▶ [Written problem]:
Return, exactly as written, every line from the first line of the data below through the line that contains "PI = math.pi".

▶ [Given material]:
· · · · ·

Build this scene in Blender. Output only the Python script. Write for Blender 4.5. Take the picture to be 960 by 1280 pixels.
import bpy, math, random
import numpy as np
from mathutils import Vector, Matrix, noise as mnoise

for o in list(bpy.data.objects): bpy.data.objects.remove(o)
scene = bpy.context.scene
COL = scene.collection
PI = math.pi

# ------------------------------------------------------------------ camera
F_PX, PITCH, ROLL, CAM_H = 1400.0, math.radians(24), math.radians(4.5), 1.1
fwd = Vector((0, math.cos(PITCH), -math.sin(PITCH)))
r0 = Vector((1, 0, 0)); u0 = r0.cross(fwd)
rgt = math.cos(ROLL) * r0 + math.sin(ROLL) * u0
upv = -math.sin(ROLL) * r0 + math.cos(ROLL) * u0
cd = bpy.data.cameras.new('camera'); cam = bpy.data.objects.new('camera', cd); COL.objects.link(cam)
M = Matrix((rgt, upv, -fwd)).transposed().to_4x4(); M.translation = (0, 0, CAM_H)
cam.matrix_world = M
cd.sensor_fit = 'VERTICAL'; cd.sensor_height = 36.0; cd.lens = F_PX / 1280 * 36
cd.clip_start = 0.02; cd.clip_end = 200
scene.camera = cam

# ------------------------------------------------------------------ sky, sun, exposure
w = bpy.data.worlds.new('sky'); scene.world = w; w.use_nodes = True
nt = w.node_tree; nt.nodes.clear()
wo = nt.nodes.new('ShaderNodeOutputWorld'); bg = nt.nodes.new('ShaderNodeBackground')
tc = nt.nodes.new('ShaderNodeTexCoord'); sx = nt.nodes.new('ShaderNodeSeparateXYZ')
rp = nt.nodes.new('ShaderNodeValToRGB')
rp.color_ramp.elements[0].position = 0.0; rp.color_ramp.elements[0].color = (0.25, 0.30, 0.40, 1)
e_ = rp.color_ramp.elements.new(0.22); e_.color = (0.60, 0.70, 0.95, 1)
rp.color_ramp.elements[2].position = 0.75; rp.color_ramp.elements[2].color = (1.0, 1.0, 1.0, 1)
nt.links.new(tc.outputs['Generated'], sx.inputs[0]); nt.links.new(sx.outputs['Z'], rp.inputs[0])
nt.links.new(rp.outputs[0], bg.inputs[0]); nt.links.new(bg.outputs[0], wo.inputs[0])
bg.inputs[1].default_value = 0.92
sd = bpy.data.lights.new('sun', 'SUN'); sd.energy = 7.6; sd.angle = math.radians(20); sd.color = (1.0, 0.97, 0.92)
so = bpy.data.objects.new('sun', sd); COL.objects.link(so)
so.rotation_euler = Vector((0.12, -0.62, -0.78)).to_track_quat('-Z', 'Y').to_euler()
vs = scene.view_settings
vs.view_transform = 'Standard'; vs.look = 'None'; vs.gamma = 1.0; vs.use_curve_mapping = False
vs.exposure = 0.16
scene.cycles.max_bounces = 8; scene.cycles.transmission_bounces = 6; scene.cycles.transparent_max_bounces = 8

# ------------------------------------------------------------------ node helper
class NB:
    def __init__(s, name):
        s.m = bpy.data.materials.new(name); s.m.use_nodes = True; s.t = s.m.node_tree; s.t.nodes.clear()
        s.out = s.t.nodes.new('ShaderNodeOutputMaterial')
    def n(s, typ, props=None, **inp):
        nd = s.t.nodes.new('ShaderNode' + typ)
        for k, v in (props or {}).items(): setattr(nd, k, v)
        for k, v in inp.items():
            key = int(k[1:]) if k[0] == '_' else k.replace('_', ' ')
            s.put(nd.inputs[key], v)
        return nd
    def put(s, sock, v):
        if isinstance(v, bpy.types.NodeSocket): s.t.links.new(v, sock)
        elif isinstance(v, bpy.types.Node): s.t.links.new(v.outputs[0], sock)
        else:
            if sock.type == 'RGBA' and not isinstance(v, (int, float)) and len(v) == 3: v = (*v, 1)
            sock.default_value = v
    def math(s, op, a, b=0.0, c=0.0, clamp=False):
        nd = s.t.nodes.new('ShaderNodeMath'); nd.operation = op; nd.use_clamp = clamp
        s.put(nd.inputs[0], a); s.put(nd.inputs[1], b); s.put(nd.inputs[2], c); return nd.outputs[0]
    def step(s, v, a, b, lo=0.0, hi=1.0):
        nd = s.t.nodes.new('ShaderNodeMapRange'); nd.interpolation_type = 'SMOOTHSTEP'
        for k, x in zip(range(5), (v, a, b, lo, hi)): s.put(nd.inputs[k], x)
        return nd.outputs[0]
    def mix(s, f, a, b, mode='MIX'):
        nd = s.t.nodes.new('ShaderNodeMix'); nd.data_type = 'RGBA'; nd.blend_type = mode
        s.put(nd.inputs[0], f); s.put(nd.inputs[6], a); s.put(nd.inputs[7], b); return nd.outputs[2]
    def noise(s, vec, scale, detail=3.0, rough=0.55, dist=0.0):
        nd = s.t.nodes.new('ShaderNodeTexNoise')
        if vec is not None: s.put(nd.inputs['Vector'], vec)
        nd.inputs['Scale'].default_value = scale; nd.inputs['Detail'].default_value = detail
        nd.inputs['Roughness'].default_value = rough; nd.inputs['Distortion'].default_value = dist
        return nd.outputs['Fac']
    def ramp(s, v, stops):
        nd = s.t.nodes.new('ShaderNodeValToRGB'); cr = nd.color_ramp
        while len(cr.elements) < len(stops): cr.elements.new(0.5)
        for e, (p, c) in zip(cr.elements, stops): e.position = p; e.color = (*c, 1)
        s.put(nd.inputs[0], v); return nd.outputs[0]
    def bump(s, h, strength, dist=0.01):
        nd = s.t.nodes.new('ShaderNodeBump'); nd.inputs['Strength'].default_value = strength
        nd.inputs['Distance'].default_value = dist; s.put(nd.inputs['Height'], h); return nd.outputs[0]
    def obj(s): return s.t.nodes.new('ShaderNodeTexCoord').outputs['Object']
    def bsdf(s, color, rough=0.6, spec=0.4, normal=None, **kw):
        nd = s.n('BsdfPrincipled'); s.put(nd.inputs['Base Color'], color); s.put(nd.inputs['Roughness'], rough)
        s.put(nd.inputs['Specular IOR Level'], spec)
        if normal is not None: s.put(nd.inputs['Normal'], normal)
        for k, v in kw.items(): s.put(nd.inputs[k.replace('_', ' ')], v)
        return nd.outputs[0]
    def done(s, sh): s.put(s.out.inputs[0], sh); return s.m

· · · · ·

▶ [Problem solution]:
Build this scene in Blender. Output only the Python script. Write for Blender 4.5. Take the picture to be 960 by 1280 pixels.
import bpy, math, random
import numpy as np
from mathutils import Vector, Matrix, noise as mnoise

for o in list(bpy.data.objects): bpy.data.objects.remove(o)
scene = bpy.context.scene
COL = scene.collection
PI = math.pi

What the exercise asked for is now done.